In the News

News | April 3, 2009

Marines complete training with tears of different kind

By Lance Cpl. Paul D. Zellner Okinawa Marine Staff

OKINAWA, Japan – With tears in their eyes, snot running down their faces and adrenaline pumping through their veins, Marines from the III Marine Expeditionary Force completed the last part of Non-Lethal Weapons Training March 20 – the dreaded OC spray drill.

Oleoresin Capsicum spray, also called pepper spray, is a non-lethal substance used by law enforcement agencies and the military to confuse and render an aggressor compliant.

The spray, made from pepper extracts, is sprayed into the eyes causing disorienting tears, burning, redness and swelling. Very few individuals enjoy being exposed to the substance.

An aggressor is usually, but not always, more willing to comply with authorities after being sprayed, according to course instruction.

Instructors from the Special Operations Training Group, III Marine Expeditionary Force, conducted the non-lethal weapons course and introduced OC spray and many other non-lethal techniques to Marines and sailors that can be applied in hostile situations that do not require deadly force.

“The main point of this training is to give the command another step in the force escalation,” said Staff Sgt. Scott Hill, an Anti-Terrorism Force Protection instructor with SOTG. “We teach them how to make an aggressive individual compliant without deadly force.”

The Marine Corps defines deadly force as the use of force an individual knows, or reasonably should know, may cause death or serious bodily harm. When Marines find themselves dealing with unarmed rioters or hostile protestors, non-lethal techniques are often employed to restore order.

“This training opened up a full spectrum of weapons systems that we may need in a non-lethal situation,” said 2nd Lt.
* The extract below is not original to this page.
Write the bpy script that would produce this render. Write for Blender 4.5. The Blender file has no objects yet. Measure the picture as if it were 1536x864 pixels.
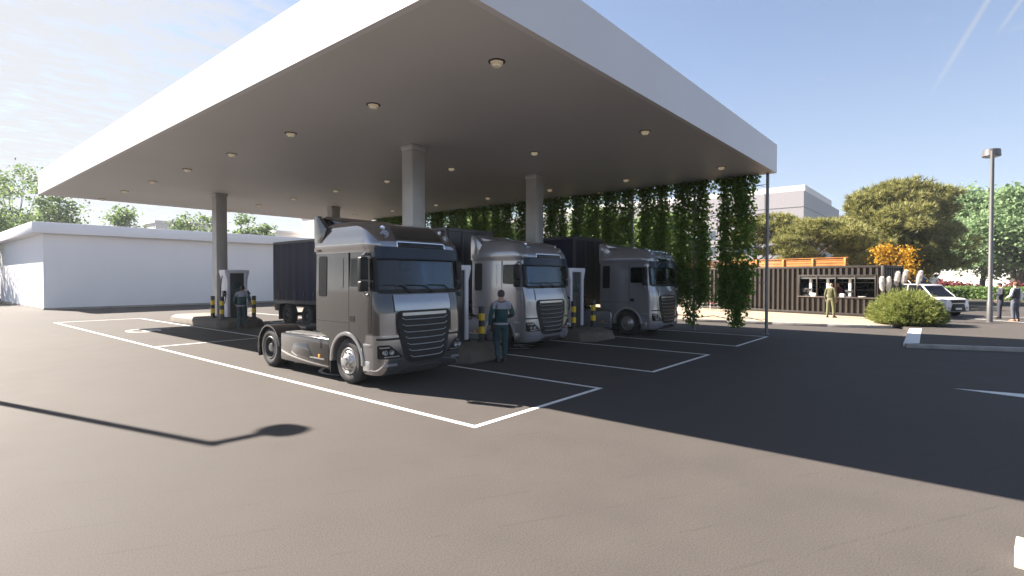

Jake Grader, 2nd platoon commander for Company K, Battalion Landing Team 3rd Battalion, 5th Marine Regiment, 31st Marine Expeditionary Unit. “We can respond as non-lethal and (retain) the capabilities to be lethal if needed.”

During the one week course, instructors taught non-lethal techniques available such as using the X-26 Taser, hand-to-hand techniques, the baton, general riot control procedures and of course, the OC spray.

“We spray the students and have them do fight through drills so they realize the subject can still fight after being sprayed,” said Hill. “They also must know that if they fight with someone that’s been sprayed it can get on them and they have to continue fighting.” The students were sprayed with OC and required to run to different stations to perform baton drills.

“It’s comforting knowing that we know how to use this stuff properly and are able to function after being exposed to it,” said Seaman Joe Bussey, a student of the course and corpsman with SOTG.